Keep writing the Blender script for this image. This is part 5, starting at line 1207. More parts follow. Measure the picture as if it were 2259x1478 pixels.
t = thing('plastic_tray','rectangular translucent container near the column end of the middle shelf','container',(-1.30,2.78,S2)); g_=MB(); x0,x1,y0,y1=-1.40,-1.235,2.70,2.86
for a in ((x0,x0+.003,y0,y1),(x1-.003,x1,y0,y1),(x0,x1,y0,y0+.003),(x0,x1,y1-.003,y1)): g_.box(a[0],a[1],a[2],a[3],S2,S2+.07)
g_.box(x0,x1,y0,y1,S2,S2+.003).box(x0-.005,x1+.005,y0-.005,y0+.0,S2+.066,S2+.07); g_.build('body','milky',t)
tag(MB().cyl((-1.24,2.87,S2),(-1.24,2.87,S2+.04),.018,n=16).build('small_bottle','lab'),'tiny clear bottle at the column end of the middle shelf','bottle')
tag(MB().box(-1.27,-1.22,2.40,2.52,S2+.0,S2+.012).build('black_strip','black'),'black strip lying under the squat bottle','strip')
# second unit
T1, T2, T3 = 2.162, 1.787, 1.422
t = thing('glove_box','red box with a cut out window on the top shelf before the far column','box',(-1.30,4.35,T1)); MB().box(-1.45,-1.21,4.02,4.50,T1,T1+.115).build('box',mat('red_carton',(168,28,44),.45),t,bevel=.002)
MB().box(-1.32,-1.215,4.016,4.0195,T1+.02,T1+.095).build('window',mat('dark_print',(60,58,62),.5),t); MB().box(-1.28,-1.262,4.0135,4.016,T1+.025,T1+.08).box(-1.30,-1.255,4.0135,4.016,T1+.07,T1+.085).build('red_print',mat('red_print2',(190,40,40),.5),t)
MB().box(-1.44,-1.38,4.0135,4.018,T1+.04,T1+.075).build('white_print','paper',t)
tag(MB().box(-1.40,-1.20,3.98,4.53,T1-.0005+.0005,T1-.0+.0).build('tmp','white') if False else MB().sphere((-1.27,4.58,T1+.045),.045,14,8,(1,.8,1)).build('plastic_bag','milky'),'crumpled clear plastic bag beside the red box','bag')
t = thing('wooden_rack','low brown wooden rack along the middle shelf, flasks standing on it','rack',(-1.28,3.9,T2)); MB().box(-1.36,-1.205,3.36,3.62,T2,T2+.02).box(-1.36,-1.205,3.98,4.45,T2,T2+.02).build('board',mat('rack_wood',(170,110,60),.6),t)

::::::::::

### Your objective
Please reproduce each line exactly as written.

### Response
Keep writing the Blender script for this image. This is part 5, starting at line 1207. More parts follow. Measure the picture as if it were 2259x1478 pixels.
t = thing('plastic_tray','rectangular translucent container near the column end of the middle shelf','container',(-1.30,2.78,S2)); g_=MB(); x0,x1,y0,y1=-1.40,-1.235,2.70,2.86
for a in ((x0,x0+.003,y0,y1),(x1-.003,x1,y0,y1),(x0,x1,y0,y0+.003),(x0,x1,y1-.003,y1)): g_.box(a[0],a[1],a[2],a[3],S2,S2+.07)
g_.box(x0,x1,y0,y1,S2,S2+.003).box(x0-.005,x1+.005,y0-.005,y0+.0,S2+.066,S2+.07); g_.build('body','milky',t)
tag(MB().cyl((-1.24,2.87,S2),(-1.24,2.87,S2+.04),.018,n=16).build('small_bottle','lab'),'tiny clear bottle at the column end of the middle shelf','bottle')
tag(MB().box(-1.27,-1.22,2.40,2.52,S2+.0,S2+.012).build('black_strip','black'),'black strip lying under the squat bottle','strip')
# second unit
T1, T2, T3 = 2.162, 1.787, 1.422
t = thing('glove_box','red box with a cut out window on the top shelf before the far column','box',(-1.30,4.35,T1)); MB().box(-1.45,-1.21,4.02,4.50,T1,T1+.115).build('box',mat('red_carton',(168,28,44),.45),t,bevel=.002)
MB().box(-1.32,-1.215,4.016,4.0195,T1+.02,T1+.095).build('window',mat('dark_print',(60,58,62),.5),t); MB().box(-1.28,-1.262,4.0135,4.016,T1+.025,T1+.08).box(-1.30,-1.255,4.0135,4.016,T1+.07,T1+.085).build('red_print',mat('red_print2',(190,40,40),.5),t)
MB().box(-1.44,-1.38,4.0135,4.018,T1+.04,T1+.075).build('white_print','paper',t)
tag(MB().box(-1.40,-1.20,3.98,4.53,T1-.0005+.0005,T1-.0+.0).build('tmp','white') if False else MB().sphere((-1.27,4.58,T1+.045),.045,14,8,(1,.8,1)).build('plastic_bag','milky'),'crumpled clear plastic bag beside the red box','bag')
t = thing('wooden_rack','low brown wooden rack along the middle shelf, flasks standing on it','rack',(-1.28,3.9,T2)); MB().box(-1.36,-1.205,3.36,3.62,T2,T2+.02).box(-1.36,-1.205,3.98,4.45,T2,T2+.02).build('board',mat('rack_wood',(170,110,60),.6),t)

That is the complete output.